O objectivo final do livro é estabelecer a relação entre as condições materiais, profissionais e sociais das classes trabalhadoras e o seu comportamento político, e daí que, ainda que estejamos perante um estudo eminentemente social, também aborde o lado político. No sexto e último capítulo presta-se atenção, nomeadamente, ao associativismo propriamente operário, que toma forma no último quartel do século xix, e a sua mobilização, com uma profunda análise sobre a conflitualidade que esta gerou, indagando as formas de manifestação, quer «tradicionais», como as revoltas de subsistência, quer «formais», já ligadas e promovidas por partidos políticos. Com isto, a autora demonstra que o mundo operário santiaguense não era um remanso de paz social, mas um colectivo que lutou para obter melhorias nas suas condições de trabalho, logrando conquistar os seus próprios espaços de cultura e sociabilidade, lançando as bases para lograr a sua auto-organização.

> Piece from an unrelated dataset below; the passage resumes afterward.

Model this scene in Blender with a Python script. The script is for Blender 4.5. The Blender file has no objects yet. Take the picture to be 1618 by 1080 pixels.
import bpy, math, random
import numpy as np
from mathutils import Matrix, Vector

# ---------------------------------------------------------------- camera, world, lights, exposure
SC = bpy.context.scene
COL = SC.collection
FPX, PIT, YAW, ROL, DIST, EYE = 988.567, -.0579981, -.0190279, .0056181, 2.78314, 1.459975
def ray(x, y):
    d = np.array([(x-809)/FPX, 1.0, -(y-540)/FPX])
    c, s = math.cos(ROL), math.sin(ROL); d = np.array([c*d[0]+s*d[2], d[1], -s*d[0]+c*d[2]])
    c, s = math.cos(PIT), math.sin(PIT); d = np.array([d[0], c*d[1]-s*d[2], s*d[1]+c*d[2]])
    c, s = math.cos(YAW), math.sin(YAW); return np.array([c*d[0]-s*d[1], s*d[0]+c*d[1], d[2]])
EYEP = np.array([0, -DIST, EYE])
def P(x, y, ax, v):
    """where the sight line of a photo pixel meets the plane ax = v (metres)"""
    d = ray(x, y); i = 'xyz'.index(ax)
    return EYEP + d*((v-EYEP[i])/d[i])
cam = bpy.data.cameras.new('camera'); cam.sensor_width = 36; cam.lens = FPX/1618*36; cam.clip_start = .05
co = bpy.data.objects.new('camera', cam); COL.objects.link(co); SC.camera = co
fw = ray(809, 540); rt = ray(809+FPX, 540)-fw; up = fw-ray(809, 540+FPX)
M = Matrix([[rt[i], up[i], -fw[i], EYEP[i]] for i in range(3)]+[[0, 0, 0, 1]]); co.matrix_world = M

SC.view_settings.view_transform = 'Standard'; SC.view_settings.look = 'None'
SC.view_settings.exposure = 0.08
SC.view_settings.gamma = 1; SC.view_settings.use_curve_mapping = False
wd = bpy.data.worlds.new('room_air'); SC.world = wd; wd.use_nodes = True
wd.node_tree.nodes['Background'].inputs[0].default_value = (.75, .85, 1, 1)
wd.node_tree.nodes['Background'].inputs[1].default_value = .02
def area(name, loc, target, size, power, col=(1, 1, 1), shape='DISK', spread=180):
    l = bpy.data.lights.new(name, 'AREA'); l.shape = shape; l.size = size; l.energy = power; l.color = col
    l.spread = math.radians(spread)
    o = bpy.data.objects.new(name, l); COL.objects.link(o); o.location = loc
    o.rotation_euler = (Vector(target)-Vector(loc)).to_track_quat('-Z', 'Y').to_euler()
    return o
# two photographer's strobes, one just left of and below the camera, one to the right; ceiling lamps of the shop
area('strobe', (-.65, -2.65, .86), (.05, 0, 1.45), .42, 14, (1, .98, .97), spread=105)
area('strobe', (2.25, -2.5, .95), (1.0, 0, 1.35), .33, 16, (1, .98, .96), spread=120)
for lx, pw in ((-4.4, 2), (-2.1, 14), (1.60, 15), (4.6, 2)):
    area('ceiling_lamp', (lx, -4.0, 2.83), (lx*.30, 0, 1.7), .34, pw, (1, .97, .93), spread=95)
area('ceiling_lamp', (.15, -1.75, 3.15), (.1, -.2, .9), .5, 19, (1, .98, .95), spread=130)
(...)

Depois de abranger os diferentes aspectos da sociedade compostelana, Hermínia Pernas acentua os marcados contrastes que esta apresenta. A estagnação e a decadência em muitos dos âmbitos conjugam-se com sinais de mudança e modernidade dentro dos parâmetros usuais numa sociedade predominantemente agrária, como era a galega nessa altura. A sociedade de Santiago estava num momento de mudança, e nesta obra sublinham-se os indícios da mesma, que matiza a imagem tradicional da capital de Galiza como uma cidade levítica estagnada social e economicamente no Antigo Regime.